Mass is nice, but …

Mass is nice, but …

The protester at the other occupied church in Boston have preemptively offered any offers from the archdiocese if they resemble the one made to St. Albert’s in Weymouth, or a solution like the one in East Boston that means the parish is closing. Nice to see they have an open mind.

And once again, we have revealed to us the poor state of catechsesis and are given an understanding of the mindset. What’s important to these people is not the sacraments, especially the Eucharist, or true worship of God, or belonging to the universal Church, the Body of Christ. No, they have become congregationalists for whom the community is most important.

As wonderful as it would be for churches holding vigils to be allowed to hold Mass, parish council member Gail Trainor said parishioners are looking for more than that.

“People are looking to keep their vibrant, healthy communities together. That they would give up their vigil, which they wholeheartedly believe in, is not something that is probably ever going to happen,” she said.

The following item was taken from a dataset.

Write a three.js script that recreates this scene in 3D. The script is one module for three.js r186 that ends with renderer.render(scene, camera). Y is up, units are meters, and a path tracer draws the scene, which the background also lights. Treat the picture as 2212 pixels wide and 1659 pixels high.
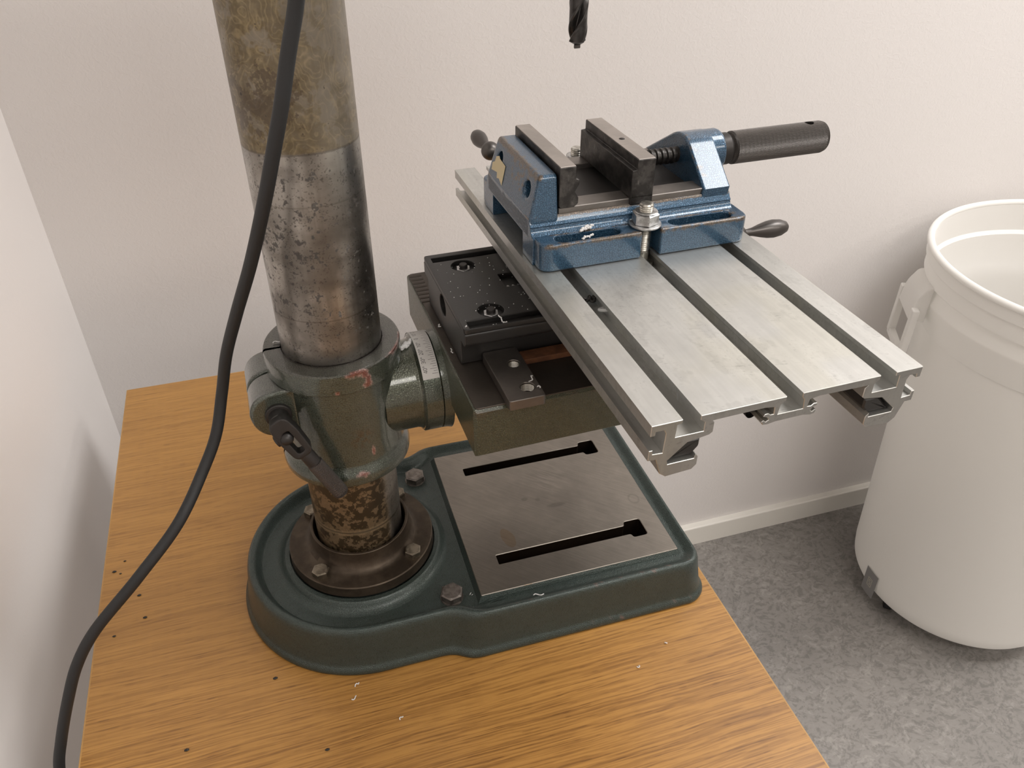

The Mass is supposed to be the source and summit of the Christian life.  Jesus said: “I am the living bread that came down from heaven; whoever eats this bread will live forever; and the bread that I will give is my flesh for the life of the world. … Amen, amen, I say to you, unless you eat the flesh of the Son of Man and drink his blood, you do not have life within you.” (John 6:51, 53) It is not vibrant, healthy communities that will save us; communities will not bring us eternal life. It is the Eucharist that gives us life, and it the Eucharist is received in the Mass, which itself is the true worship of God who is all deserving of all our love and worship. Prayer services and vigils are nice, but they are not participation in the sacrifice of Christ; they are not the standing in the throne of God, while our High Priest presents Himself as the Victim for our sins and the sins of the whole world and then leads us in praise and glorification of the Father.

As a Catholic, I find it incomprehensible that anyone could say that Mass is nice, but we want our community. It’s just not right.

Written by
Domenico Bettinelli
  • I think someone should take the phrase “Paris is worth a Mass” (or whatever it was) and change it to fit this.

    If this community is so vibrant, why are they dependent upon a particular building?  I have had to go to Mass at student centers and rented spaces before, when there was no nearby permanent church.  If they care about their community so much, they can just rent out space somewhere and have their Bible study groups (ha!), yoga, whatever.  I knew many a protestant church that rented space from schools, storefronts, etc… are they saying their community is weaker than those? 

    Well, we can already tell how strong this community is. 

  • Lex orandi, lex credendi.

    When you have been taught that the Mass is first and foremost a celebration of the gathered community, this mindset is going to develop over time.  It’s inevitable.  This Body has lost sight of its Head, and this phenomenon is more common than I care to discuss.